In the present, the Mistress is still sick and Sorrow is still pregnant. Lina worries that the baby will live this time and that they will have to take care of it. Lina worries what will become of all of them if the Mistress is to die. Lina thinks back to when Florens was younger and how Lina told her about the story of the mother eagle, her eggs, and a male traveler. A metaphor for both the Blacksmith’s influence on Florens and colonialism, the traveler’s declaration of the land and all that lives on it as “mine” is enough to make the eagle fall from the sky and orphan her eggs. The chapter ends with Lina meeting the runaway indentured servants who travelled with Florens on the cart; she learns from them that Florens escaped into the woods. Lina wonders if Florens will return.
Chapters 1 to 4 set the framework for the entirety of Toni Morrison’s A Mercy, covering the perspectives of Florens, Jacob Vaark, and Lina. Through these three characters and their different points of view, Morrison introduces not only the collection of individuals living on the Vaark farm and their backgrounds, but also their shared history, as well as the current crisis that they are facing. The chapters don’t have numbers, and they tend to run together. The chapters are also untitled, thus leaving the reader to figure out the focus of each section. Each character’s voice is distinctive; Florens is the only individual whose section incorporates both first and second person, while the others are told in third person. Throughout the course of these four chapters, the reader must puzzle out the identities of the different characters, as well as the timeline of events. Time and space are vague in the novel, with characters jumping back and forth between past and present quite frequently. The primary conflict at hand, however, is Rebekka’s illness. Florens has been sent to get the Blacksmith in hopes that he might be able to cure the Mistress.
Within the span of four chapters, Morrison portrays the different faces of slavery, ones that readers might not have encountered before. In this early America, freedom and race stand out as complex topics. Black freedmen like the Blacksmith existed, while enslaved Black people, Indigenous people, people with diverse racial backgrounds, and indentured white servants also existed. Did the condition of liberty or enslavement ever exist before the concept of race? Or did it and does it continue to hinge upon the concept of one’s skin color? When did the word “slaves” become synonymous with “Black”? These are just some of the questions that Morrison’s A Mercy inspires. Morrison also subverts the many themes that commonly appear in slave narratives. For example, instead of a group of runaway, enslaved Black people, Lina comes across indentured servants who are trying to escape North. The scene is one most readers might be familiar with due to most narratives about slavery, but the white indentured servants in this text subverts most common perceptions of slavery.
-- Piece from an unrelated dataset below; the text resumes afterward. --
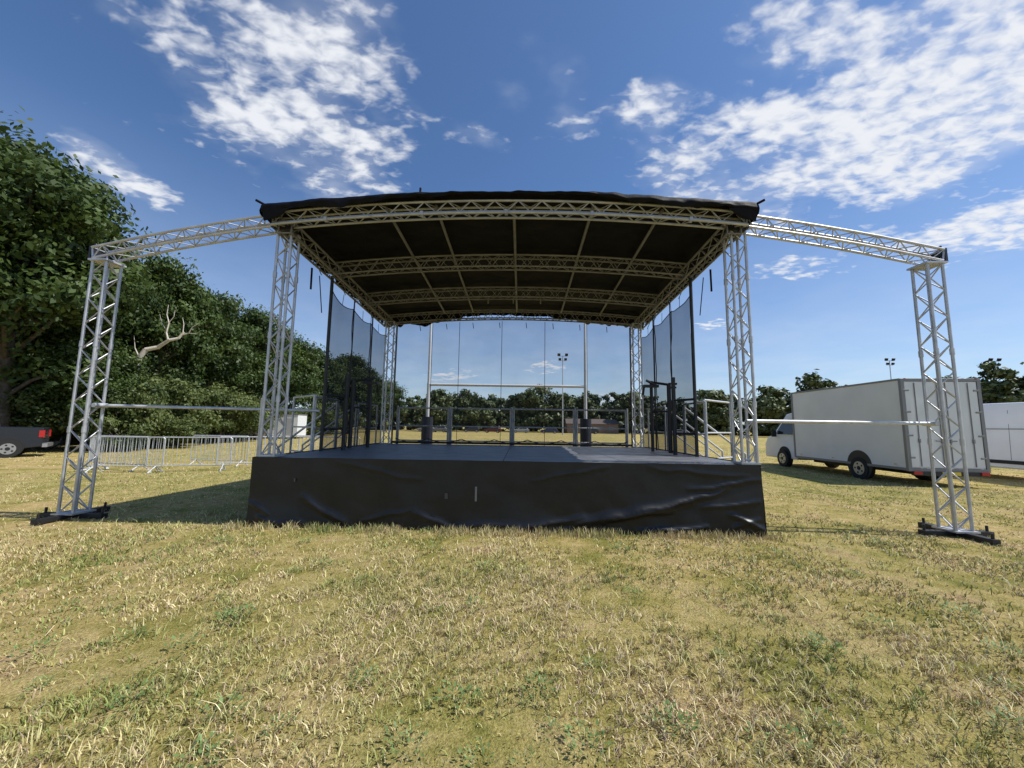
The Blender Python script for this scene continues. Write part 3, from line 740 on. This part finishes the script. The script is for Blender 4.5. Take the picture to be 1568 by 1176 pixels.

Lastly, this section begins to track a long-running theme of survival and family. All the members of the Vaark farm are orphans, with Jacob Vaark himself having a particular empathy for abandoned children, having been one himself. This is most evident when Morrison writes:
From his own childhood he knew there was no good place in the world for waifs and whelps other than the generosity of strangers […] He refused to be sentimental about his own orphan status, the years spent with children of all shades, stealing food and cadging gratuities for errands (32).
Despite Jacob’s “refusal” to be sentimental about his own background as an orphan, he continues to accept and bring home both Sorrow and Florens, abandoned children whom he believes need his help. With this clear difference between Jacob’s thoughts and his actions, the reader soon begins to realize that Jacob may well be an incredibly unreliable narrator. An unreliable narrator is a trope often used in fiction, wherein the character telling the story cannot be trusted to uncover the whole truth of the narrative. Be it through purposeful or subconscious means, the character often warps or manipulates the narrative to suit their needs. Jacob is an example of this type of character, as is further evidenced by his quick turn from despising slavery to taking part in the trade to deepen his pockets.